Littérature noire
3 Avril 2025
C'est une vraie question de société que posent (ou reposent) Jean-Michel Décugis, Pauline Guéna et Marc Leplongeon avec Une nuit d'enfer, une anatomie, comme ils l'écrivent, davantage qu'une enquête sur le meurtre de Thomas Perotto, 16 ans, au bal de Crépol, dans la Drôme, en novembre 2023. La question est à double tiroir : peut-on évoquer, dans un livre (ou dans un film comme ce fut le cas du film Borgo) un fait divers qui n'a pas été encore jugé au risque d'influencer, un juré voire une opinion publique ? Et, sous-jacent, le travail judiciaire ayant valeur de thérapie sociétale, un livre trop précoce respecte-t-il la douleur des proches ?

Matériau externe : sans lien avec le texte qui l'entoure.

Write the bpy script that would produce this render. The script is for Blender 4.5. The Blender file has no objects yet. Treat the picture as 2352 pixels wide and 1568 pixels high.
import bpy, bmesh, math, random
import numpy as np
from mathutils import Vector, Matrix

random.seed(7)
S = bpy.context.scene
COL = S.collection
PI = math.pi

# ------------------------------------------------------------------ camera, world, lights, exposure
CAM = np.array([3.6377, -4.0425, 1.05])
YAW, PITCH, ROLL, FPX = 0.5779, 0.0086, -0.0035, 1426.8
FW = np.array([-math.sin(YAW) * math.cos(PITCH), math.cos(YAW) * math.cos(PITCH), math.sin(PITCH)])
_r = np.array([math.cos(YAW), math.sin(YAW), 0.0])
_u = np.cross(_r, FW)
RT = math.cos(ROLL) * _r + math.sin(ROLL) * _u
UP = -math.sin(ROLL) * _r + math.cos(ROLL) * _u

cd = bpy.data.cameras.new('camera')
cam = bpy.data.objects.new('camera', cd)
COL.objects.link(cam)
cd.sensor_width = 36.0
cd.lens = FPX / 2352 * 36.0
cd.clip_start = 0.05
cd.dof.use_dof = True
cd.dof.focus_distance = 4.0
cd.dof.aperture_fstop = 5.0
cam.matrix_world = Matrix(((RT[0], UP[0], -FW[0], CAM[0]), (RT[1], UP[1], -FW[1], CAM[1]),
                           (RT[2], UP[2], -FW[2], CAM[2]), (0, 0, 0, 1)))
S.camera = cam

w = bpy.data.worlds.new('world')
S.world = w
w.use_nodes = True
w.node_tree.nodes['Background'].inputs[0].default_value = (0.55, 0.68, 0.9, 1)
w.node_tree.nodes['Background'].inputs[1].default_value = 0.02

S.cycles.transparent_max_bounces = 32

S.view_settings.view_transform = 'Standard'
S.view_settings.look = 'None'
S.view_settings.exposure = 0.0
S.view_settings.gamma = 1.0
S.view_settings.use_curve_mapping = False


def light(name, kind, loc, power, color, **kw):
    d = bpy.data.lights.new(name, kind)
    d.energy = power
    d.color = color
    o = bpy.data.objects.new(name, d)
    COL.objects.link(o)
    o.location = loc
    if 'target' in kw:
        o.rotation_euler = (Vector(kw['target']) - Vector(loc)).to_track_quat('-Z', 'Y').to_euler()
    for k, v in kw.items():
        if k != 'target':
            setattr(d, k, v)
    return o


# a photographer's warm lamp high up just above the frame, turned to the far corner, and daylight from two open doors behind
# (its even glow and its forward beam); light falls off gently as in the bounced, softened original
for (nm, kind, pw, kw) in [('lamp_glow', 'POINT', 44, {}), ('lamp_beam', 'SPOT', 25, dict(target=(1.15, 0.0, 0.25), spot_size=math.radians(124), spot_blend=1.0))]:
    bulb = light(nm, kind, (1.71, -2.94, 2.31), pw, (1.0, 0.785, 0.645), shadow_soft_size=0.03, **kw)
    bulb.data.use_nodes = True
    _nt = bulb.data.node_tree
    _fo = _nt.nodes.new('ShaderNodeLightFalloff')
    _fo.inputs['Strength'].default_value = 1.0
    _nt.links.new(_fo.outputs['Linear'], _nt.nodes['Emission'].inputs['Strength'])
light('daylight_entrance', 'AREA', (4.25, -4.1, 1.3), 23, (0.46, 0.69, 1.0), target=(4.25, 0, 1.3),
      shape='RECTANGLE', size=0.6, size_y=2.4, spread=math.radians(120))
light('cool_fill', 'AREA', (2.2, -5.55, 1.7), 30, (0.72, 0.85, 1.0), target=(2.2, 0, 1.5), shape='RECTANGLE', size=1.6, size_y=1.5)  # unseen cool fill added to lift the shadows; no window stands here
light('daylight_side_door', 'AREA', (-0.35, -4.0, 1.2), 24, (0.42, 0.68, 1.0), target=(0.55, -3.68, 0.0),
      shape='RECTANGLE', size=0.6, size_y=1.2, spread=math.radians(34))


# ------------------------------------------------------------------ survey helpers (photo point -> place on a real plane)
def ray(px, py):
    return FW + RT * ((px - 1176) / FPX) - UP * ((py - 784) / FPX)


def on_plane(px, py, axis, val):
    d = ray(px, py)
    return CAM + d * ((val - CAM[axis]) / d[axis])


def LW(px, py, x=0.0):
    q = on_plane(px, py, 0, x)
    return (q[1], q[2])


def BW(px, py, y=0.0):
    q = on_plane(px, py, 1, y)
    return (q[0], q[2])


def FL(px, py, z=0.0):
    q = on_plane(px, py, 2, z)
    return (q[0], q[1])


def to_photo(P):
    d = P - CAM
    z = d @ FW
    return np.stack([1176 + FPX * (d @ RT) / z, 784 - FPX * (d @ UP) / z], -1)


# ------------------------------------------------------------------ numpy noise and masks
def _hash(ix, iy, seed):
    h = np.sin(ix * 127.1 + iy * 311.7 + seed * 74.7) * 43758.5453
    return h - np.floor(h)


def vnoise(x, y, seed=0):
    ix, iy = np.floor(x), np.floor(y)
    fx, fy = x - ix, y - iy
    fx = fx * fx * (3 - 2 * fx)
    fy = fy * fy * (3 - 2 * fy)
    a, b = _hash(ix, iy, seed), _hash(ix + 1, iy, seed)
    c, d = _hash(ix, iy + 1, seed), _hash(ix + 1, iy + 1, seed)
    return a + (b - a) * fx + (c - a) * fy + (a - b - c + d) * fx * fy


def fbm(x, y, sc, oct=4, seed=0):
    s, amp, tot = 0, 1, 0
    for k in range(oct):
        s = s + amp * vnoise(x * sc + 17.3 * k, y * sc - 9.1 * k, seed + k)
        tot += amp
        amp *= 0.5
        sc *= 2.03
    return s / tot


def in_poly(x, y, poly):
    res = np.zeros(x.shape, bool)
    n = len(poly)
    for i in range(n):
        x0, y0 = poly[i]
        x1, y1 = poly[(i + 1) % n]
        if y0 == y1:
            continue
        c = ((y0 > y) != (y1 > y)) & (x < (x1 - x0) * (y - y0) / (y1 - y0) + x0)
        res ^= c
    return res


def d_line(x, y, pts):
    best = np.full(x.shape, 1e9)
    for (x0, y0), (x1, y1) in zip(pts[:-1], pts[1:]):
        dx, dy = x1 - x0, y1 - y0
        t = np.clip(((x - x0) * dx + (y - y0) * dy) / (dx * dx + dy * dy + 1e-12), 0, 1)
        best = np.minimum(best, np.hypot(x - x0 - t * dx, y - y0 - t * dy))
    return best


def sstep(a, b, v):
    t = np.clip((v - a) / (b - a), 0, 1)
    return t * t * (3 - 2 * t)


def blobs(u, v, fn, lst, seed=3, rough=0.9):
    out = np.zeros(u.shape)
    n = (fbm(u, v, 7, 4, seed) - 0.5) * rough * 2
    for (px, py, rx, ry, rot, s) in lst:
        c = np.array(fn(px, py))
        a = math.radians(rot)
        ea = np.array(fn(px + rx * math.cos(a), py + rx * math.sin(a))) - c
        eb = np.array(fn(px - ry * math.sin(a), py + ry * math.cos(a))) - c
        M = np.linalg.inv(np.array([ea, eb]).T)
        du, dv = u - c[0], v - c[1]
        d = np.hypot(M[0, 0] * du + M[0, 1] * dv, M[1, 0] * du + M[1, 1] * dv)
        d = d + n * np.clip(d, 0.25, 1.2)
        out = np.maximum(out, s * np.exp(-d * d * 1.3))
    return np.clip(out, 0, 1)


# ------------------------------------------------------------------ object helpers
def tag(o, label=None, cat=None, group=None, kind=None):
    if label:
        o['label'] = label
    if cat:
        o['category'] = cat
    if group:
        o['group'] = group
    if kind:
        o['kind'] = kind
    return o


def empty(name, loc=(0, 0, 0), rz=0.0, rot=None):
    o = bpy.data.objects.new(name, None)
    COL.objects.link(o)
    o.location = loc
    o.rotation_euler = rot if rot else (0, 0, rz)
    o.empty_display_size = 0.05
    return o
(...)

La réponse est très compliquée forcément. Très sensible. Mais il faut dire d'emblée que le livre du trio de journalistes ne tire aucune conclusion, encore heureux, sur la moindre culpabilité. Une nuit en France ne joue pas avec les émotions mais un peu à la manière d'un tribunal, expose les faits, dans une scène de bal chaotique, terrible mais précise autant que faire se peut. Ensuite, il y a une longue étude des conséquences, en suivant le procureur, la mairesse de Romans, les principaux suspects, l'éducateur de rue du quartier de la Monnaie. On a tenté de dire ici ou là que cet essai dédouanait les jeunes interpellés. Ce n'est pas le cas. Il est clairement écrit qu'ils étaient sur les lieux, qu'ils ont pris par à la bagarre, que certains avaient des couteaux, qu'ils ont pris la fuite et que peut-être le coupable du coup de couteau mortel n'était pas parmi eux. Surtout, Une nuit en France tente de faire une radioscopie de ce quartier de La monnaie, tout simplement l'un des plus pauvres de France, avec 3000 habitants et 50% d'entre eux vivant sous le seuil de pauvreté. Les trois journalistes n'y voient pas une excuse mais un fait. Quand ces jeunes débarquent au bal de Crépol, en zone rurale, ce sont bien deux mondes qui se font face. Et c'est bien l'argument utilisé par l'extrême droite le lendemain du drame. Avant le moindre mot du procureur, les réseaux sociaux évoquent un francocide, une expédition pour tuer du blanc... Le fait divers est utilisé, manipulé, une expédition punitive est circonscrite de peu. Bref, la mort de Thomas Perotto est utilisée pour définir un climat, une situation en France.
Et c'est donc là que le travail journalistique trouve son intérêt. Et oui, cela n'est pas sans raviver des plaies encore douloureuses. Mais sans chercher à établir une vérité, travail que le jury d'assises s'efforcera de réaliser, Décugis, Guéna et Leplongeon, s'appuient sur des faits et des témoignages. Cela pose-t-il un problème avec le secret de l'instruction ? Peut-être mais c'est le rôle d'un journaliste d'avoir des informations et cette divulgation est finalement peu quand on sait que le nom, le visage et l'adresse des suspects ont été livrés sur les réseaux sociaux, que certaines mères ont reçu des coups de fil menaçants, certains choisissant de se mettre au vert. C'est également peu au regard de la manipulation politique de cet horrible fait divers. Un jeu sordide qui servira le Rassemblement National aux législatives de juillet 2024 : " c'est la première fois dans l'histoire de la circonscription qu'un candidat d'extrême droite parvient au second tour et la première fois qu'il décroche la députation. Le vote RN n'avait pas dépassé 20% aux trois dernières législatives. "
Alors oui ce travail journalistique peut choquer mais il est utile en démocratie pourrait-on ajouter. Encore une fois il met en lumière un fait divers d'une rare violence mais le replace dans un contexte sociologique, économique, historique. Il interpelle surtout sur les lendemains, sur la politique de la ville, la présence de l'Etat dans les quartiers.